• [STATED TASK]
Return every entry exactly.

>> start RECORDS FOR THE TASK

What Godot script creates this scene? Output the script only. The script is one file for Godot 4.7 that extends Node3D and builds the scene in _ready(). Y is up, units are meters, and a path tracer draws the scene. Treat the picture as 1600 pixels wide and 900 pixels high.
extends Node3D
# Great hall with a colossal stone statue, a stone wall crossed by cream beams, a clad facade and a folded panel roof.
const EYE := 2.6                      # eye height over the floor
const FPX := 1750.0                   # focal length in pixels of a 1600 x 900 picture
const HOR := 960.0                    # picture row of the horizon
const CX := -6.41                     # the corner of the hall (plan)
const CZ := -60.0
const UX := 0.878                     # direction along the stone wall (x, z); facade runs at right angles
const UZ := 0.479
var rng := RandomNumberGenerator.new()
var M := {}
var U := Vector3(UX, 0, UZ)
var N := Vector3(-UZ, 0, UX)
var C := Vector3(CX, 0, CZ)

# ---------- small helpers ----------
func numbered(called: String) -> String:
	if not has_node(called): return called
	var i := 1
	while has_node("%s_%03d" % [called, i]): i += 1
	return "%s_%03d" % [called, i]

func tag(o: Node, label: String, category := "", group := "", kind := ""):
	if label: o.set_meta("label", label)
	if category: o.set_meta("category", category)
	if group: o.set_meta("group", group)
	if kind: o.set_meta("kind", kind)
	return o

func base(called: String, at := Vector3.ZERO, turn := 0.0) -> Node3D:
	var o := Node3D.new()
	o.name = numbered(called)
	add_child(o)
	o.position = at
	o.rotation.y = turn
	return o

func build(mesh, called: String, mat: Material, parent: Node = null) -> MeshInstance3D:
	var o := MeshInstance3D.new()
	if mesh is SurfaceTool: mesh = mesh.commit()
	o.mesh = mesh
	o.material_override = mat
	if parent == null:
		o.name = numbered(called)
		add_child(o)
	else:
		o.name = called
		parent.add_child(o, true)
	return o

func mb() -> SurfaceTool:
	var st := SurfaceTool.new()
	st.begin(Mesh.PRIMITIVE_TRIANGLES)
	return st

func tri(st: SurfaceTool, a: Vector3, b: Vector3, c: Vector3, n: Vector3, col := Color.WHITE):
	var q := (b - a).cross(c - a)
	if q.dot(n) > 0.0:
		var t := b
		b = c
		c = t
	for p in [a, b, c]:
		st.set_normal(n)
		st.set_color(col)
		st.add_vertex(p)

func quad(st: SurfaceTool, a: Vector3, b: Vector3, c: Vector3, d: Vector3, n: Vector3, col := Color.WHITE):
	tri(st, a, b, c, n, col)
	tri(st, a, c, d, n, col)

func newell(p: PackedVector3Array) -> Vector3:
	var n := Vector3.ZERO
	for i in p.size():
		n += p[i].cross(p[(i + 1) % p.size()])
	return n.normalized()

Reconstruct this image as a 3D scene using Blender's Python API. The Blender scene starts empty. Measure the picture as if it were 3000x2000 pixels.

>> end RECORDS FOR THE TASK

• [ANSWER TO THE PROBLEM]
What Godot script creates this scene? Output the script only. The script is one file for Godot 4.7 that extends Node3D and builds the scene in _ready(). Y is up, units are meters, and a path tracer draws the scene. Treat the picture as 1600 pixels wide and 900 pixels high.
extends Node3D
# Great hall with a colossal stone statue, a stone wall crossed by cream beams, a clad facade and a folded panel roof.
const EYE := 2.6                      # eye height over the floor
const FPX := 1750.0                   # focal length in pixels of a 1600 x 900 picture
const HOR := 960.0                    # picture row of the horizon
const CX := -6.41                     # the corner of the hall (plan)
const CZ := -60.0
const UX := 0.878                     # direction along the stone wall (x, z); facade runs at right angles
const UZ := 0.479
var rng := RandomNumberGenerator.new()
var M := {}
var U := Vector3(UX, 0, UZ)
var N := Vector3(-UZ, 0, UX)
var C := Vector3(CX, 0, CZ)

# ---------- small helpers ----------
func numbered(called: String) -> String:
	if not has_node(called): return called
	var i := 1
	while has_node("%s_%03d" % [called, i]): i += 1
	return "%s_%03d" % [called, i]

func tag(o: Node, label: String, category := "", group := "", kind := ""):
	if label: o.set_meta("label", label)
	if category: o.set_meta("category", category)
	if group: o.set_meta("group", group)
	if kind: o.set_meta("kind", kind)
	return o

func base(called: String, at := Vector3.ZERO, turn := 0.0) -> Node3D:
	var o := Node3D.new()
	o.name = numbered(called)
	add_child(o)
	o.position = at
	o.rotation.y = turn
	return o

func build(mesh, called: String, mat: Material, parent: Node = null) -> MeshInstance3D:
	var o := MeshInstance3D.new()
	if mesh is SurfaceTool: mesh = mesh.commit()
	o.mesh = mesh
	o.material_override = mat
	if parent == null:
		o.name = numbered(called)
		add_child(o)
	else:
		o.name = called
		parent.add_child(o, true)
	return o

func mb() -> SurfaceTool:
	var st := SurfaceTool.new()
	st.begin(Mesh.PRIMITIVE_TRIANGLES)
	return st

func tri(st: SurfaceTool, a: Vector3, b: Vector3, c: Vector3, n: Vector3, col := Color.WHITE):
	var q := (b - a).cross(c - a)
	if q.dot(n) > 0.0:
		var t := b
		b = c
		c = t
	for p in [a, b, c]:
		st.set_normal(n)
		st.set_color(col)
		st.add_vertex(p)

func quad(st: SurfaceTool, a: Vector3, b: Vector3, c: Vector3, d: Vector3, n: Vector3, col := Color.WHITE):
	tri(st, a, b, c, n, col)
	tri(st, a, c, d, n, col)

func newell(p: PackedVector3Array) -> Vector3:
	var n := Vector3.ZERO
	for i in p.size():
		n += p[i].cross(p[(i + 1) % p.size()])
	return n.normalized()

Reconstruct this image as a 3D scene using Blender's Python API. The Blender scene starts empty. Measure the picture as if it were 3000x2000 pixels.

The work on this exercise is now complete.